Türkiye ile ABD ilişkileri tarihin en belirsiz günlerini yaşıyor.
 
Buna sebep olan sayısız olay var.
 
Hangi birinden başlasak,
 
Bu ne bu sütuna ne de kitaplara sığar.
 
DAEŞ saldırılarını mı yazalım, PKK bombaları mı, FETÖ’nün darbe kalkışmasını mı, Zarrab olayını mı? geçmişte yaşanan 4 darbeye hiç girmiyorum bile.
 
Türkiye’yi ‘model ortak, stratejik ortak’ gören ABD için bu söylem her zaman kağıt üzerinde kalmıştır.
 
Türkiye’nin bölgesinde güçlü bir ülke olması istenmiyor.
 
Şu anda stratejik bir gizli savaş halindeyiz.
 
İstenildiğinde gerek basın, gerek STK’lar ve gerekse provokatörler kullanılarak Türkiye’nin ayakları üzerinde durması istenmemektedir.
 
Geçmişte başardıkları bu sac ayağı şimdi demode olmuştur.
 
Dün yeni bir gelişme oldu:
 
ABD Hava Kuvvetleri Müsteşar Yardımcısı Heidi Grant, Rusya'dan S-400 füze savunma sistemleri satın alması halinde Türkiye'nin NATO teknolojilerine erişiminin kısıtlanacağını söyledi.
 
DefenseNews'e konuşan Heidi Grant, Türkiye'ye S-400 sistemleri alımı konusunda uyarılarda bulundu.
 
Grant, "Eğer Türkiye S-400'leri alırsa, NATO teknolojilerine erişimi kısıtlanır.

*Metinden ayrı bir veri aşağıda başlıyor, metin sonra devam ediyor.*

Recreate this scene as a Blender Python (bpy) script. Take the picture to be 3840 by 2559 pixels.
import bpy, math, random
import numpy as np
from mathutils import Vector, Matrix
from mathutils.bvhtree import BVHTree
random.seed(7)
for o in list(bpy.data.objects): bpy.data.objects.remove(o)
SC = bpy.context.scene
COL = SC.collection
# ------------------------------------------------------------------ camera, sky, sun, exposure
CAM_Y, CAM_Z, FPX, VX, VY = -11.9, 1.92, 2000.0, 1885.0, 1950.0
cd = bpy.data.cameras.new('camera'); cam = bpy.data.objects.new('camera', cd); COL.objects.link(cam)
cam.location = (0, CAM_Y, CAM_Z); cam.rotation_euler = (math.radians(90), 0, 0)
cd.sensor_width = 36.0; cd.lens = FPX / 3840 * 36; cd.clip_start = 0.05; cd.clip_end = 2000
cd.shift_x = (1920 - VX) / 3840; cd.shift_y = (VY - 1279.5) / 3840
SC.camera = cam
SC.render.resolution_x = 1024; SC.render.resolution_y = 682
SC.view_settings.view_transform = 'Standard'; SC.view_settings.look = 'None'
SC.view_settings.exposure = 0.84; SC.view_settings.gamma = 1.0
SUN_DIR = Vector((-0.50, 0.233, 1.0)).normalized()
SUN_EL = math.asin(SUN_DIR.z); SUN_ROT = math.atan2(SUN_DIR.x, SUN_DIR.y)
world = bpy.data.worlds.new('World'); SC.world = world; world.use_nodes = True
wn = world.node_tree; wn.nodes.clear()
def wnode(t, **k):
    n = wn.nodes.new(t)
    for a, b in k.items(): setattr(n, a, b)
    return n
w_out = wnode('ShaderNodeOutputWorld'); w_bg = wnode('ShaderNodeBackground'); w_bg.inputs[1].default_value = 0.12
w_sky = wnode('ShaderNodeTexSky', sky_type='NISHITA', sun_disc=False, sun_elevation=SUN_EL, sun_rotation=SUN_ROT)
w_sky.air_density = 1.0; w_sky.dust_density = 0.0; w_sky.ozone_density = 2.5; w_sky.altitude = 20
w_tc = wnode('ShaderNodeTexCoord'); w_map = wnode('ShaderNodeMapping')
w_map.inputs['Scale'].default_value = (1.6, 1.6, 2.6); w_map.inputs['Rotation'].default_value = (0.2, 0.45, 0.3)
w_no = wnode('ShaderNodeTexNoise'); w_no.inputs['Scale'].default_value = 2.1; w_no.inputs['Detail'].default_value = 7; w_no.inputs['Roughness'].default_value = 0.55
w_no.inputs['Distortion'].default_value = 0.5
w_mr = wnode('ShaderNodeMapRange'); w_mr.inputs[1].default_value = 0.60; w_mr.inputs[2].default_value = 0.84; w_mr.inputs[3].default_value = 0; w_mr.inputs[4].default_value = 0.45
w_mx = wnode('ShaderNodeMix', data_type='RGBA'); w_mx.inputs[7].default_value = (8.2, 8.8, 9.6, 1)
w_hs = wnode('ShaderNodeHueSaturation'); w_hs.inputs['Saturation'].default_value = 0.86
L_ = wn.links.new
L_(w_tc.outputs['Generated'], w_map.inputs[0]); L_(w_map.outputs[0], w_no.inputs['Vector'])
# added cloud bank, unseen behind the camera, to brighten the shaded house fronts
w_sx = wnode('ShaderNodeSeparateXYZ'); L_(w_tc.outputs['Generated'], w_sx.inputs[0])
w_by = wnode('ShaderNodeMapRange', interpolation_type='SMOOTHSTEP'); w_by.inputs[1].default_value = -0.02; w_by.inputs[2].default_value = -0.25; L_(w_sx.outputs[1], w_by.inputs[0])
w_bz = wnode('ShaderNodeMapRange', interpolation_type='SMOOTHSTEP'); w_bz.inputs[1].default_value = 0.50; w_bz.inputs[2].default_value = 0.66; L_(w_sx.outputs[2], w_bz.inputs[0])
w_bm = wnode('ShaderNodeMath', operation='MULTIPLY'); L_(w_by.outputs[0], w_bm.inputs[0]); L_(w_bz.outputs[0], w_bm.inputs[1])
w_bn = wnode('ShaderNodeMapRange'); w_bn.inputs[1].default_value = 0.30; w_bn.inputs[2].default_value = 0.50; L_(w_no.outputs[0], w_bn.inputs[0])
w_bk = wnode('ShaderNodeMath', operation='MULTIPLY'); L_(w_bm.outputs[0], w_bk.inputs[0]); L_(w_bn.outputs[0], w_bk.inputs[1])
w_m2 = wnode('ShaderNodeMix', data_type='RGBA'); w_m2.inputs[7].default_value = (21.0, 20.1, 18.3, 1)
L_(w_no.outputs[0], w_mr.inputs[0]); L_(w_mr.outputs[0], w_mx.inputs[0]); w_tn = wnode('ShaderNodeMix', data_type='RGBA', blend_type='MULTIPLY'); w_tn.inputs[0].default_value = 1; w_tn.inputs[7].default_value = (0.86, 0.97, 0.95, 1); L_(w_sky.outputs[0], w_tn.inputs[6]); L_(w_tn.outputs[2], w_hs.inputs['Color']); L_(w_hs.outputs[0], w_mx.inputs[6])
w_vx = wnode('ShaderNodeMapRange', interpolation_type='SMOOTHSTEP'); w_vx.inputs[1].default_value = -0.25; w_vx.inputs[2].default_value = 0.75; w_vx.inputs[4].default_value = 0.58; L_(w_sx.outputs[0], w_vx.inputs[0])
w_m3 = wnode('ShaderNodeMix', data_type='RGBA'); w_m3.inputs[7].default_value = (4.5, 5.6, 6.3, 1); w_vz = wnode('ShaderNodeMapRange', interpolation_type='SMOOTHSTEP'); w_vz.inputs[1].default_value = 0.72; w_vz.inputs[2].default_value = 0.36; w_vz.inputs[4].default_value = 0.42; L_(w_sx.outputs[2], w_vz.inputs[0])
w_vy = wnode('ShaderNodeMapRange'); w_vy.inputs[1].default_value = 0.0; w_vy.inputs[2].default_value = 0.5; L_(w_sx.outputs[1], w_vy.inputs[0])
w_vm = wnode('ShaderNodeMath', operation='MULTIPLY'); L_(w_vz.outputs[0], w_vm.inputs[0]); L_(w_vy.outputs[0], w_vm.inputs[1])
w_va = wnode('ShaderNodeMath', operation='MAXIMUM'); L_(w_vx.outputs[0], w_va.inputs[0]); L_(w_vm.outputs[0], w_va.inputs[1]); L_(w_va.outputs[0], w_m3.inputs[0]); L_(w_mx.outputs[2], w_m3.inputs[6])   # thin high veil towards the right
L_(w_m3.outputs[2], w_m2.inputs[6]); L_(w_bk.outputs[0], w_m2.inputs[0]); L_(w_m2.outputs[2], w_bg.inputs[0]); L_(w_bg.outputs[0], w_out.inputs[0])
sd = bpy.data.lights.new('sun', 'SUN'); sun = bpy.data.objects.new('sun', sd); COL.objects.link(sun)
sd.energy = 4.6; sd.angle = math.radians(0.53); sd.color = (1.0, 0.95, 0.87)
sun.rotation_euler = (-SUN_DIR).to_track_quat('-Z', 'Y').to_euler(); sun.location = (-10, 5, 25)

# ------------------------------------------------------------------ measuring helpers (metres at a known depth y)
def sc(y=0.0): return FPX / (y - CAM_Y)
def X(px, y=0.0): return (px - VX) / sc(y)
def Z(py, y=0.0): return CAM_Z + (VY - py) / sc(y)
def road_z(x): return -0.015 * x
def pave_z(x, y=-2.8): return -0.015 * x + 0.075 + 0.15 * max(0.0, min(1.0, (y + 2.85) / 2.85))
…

İleriki aşamada da Türkiye'nin F-35 tipi 5. nesil bombardıman uçaklarını edinme ve kullanma imkanlarına yönelik tedbirler alınabilir" dedi.
 
Cumhurbaşkanı Erdoğan’ın Rusya ziyareti sonrası bu açıklamaların gelmesi sürpriz değil.
 
Türkiye dış politikada bağımsız adımlar atıyor.
 
Ne diyordu Erdoğan: ‘Ey Amerika sen benimle mi berabersin yoksa PKK, PYD ve YPG ile mi?’
 
PKK ile DAEŞ’in işbirliği yaptığı  Türkiye’de askerlerimizi şehit eden PKK’lıların kullandıkları silahların ABD kaynaklı olduğu ortaya çıktı.
 
ABD, devletten yana değil kukla PYD’den yana taraf aldı.
 
PYD Sözcüsü Talal Silo, G.Antep’te sorgulanıyor, bakalım daha neler çıkacak?
 
Şimdi Türkiye, Rusya ve İran, Astana’da yeniden Suriye meselesini yeniden müzakere edecek.
 
ABD bu oyunda saf dışı oluyor.
 
ABD’nin bu saldırganlıkları hedefleri gereği normal karşılanabilir.
 
Bölgede bu gelişmelerden İsrail memnun.
 
Oluşturulacak Kürt koridoruyla Büyük İsrail projesine ‘Arz-ı Mevud’ hayalini gerçekleştirmek istiyor.
 
Kürt kardeşlerimiz geleceği göremediği için liderleri eliyle bu oyunlara alet oluyorlar.
 
İsrail’le yapılacak olan uzlaşının uzun vadede kan ve gözyaşından başka bir şey getirmeyeceği düşünülemez.
 
Ama ne oluyor İslam alemi birlik olamıyor, sözde alim çıkıyor, İsrail’e güzelleme çekiyor.
 
Biz kendi içimizde kavga edersek çocuğun biri gelir bizi tokatlar galip de o olur.
 
Yaşadıklarımız budur.
 
FETÖ kalkışmasıyla hedef Türkiye’de kaos yaratmaktı.
 
Bu kalkışma başarılı olsa her şeye evet diyen bir anlayış hakim olacak, İsrail, ABD, İngiltere, AB’nin istekleri koşulsuz yerine getirilecekti.
 
Türkiye’nin dış politikasında, iç politikasında tartışılacak çok şey var kuşkusuz.
 
Bu özeleştirileri hükümet kanadı da yapıyor ve yapmalı da.
 
Muhalefetin daha fazla yapması gerekir.
 
Kendine de sorması, ‘neden bir adım ileri gidemedik’ demesi gerek.